Dans l’affaire TAPIE, les parties avaient choisi un avocat de grande expérience, un ancien magistrat ayant occupé de hautes fonctions et un ancien ministre qui avait aussi été député et Président du Conseil Constitutionnel.

Dans des affaires plus courantes, le choix de l’arbitre peut être une première phase délicate.

Il faut donc bien avoir ce schéma en tête si l’on signe un contrat avec une clause d’arbitrage en sachant que contrairement à ce qui se passe avec la justice ordinaire, il ne sera pas possible de faire appel de la décision des arbitres.

L’amiable composition

La clause d’arbitrage peut indiquer aussi que les arbitres sont autorisés à statuer « en amiables compositeurs », formule d’apparence sympathique mais qui est tout sauf anodine car elle signifie que les arbitres pourront statuer non pas en droit mais en équité.

C’est une différence de taille car le juge ordinaire ne peut pas juger en équité et doit appliquer la loi même si elle lui parait inéquitable.

En revanche, en cas d’amiable composition, l’équité peut l’emporter dans le sillage d’Aristote qui présentait l’homme équitable comme celui qui n’est pas « l’homme d’une justice tatillonne ».

Cet homme, écrit Aristote, voudra « préférer s’en remettre à un arbitrage plutôt qu’à un jugement des tribunaux ; car l’arbitre voit l’équité, le juge ne voit que la loi ; l’arbitre n’a, d’ailleurs, été inventé que pour donner force à l’équité » (Aristote, Éthique de Nicomaque).

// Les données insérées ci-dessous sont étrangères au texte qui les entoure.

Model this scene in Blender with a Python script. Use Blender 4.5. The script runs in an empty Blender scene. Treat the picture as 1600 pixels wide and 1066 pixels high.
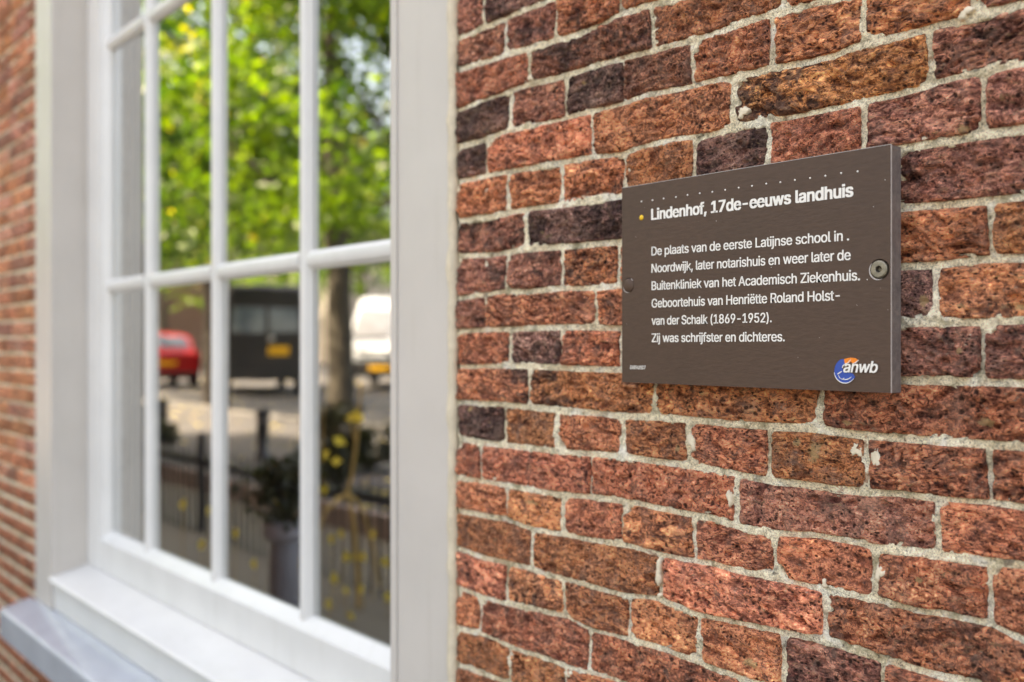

La fixation du prix des parts ou des actions d’un associé partant ou exclu

Il faut aussi être vigilant face à une clause indiquant qu’en cas de désaccord sur le prix de rachat des parts ou des actions d’un associé, le prix sera fixé par un expert dans les conditions prévues par l’article 1843-4 du code civil.

Cette clause peut être prévue, par exemple, en cas d’exclusion ou de cessation des fonctions salariés entrainant la perte de qualité d’associé nécessitant que l’on fixe le prix des parts ou des actions que l’on doit racheter à l’associé partant ou exclu.

C’est alors un expert, nommé par un juge, qui fixe le prix de ces parts ou de ces actions et, comme la décision d’un arbitre, cette décision est quasiment incontestable.

La seule façon de la contester est de démontrer, en justice, que l’évaluation de l’expert est entachée d’une « erreur grossière » ce qui ne répond qu’à des cas exceptionnels.

Il ne faut donc pas confondre ce type d’expertise avec une expertise judiciaire classique à l’issue de laquelle l’expert dépose un rapport et donne un avis qui est ensuite débattu en justice et que le juge n’est pas obligé de suivre.

Le coin du juriste

L’exception au secret de l’instruction

Les liquidateurs du groupe TAPIE opposait à la CDR le fait que les pièces produites pour établir la fraude alléguée étaient tirées de l’information pénale en violation de l’article 11 du code de procédure pénale posant le principe du secret de l’instruction.

La Cour d’appel rejette l’argument au motif que les parties avaient été invitées par le Conseiller de la Mise en État à demander au Ministère Public la production de documents provenant d’autres procédures et que le secret de l’instruction n’est pas opposable au Ministère Public agissant dans le cadre d’un recours en révision sur le fondement de l’article 600 du Code de Procédure Civile.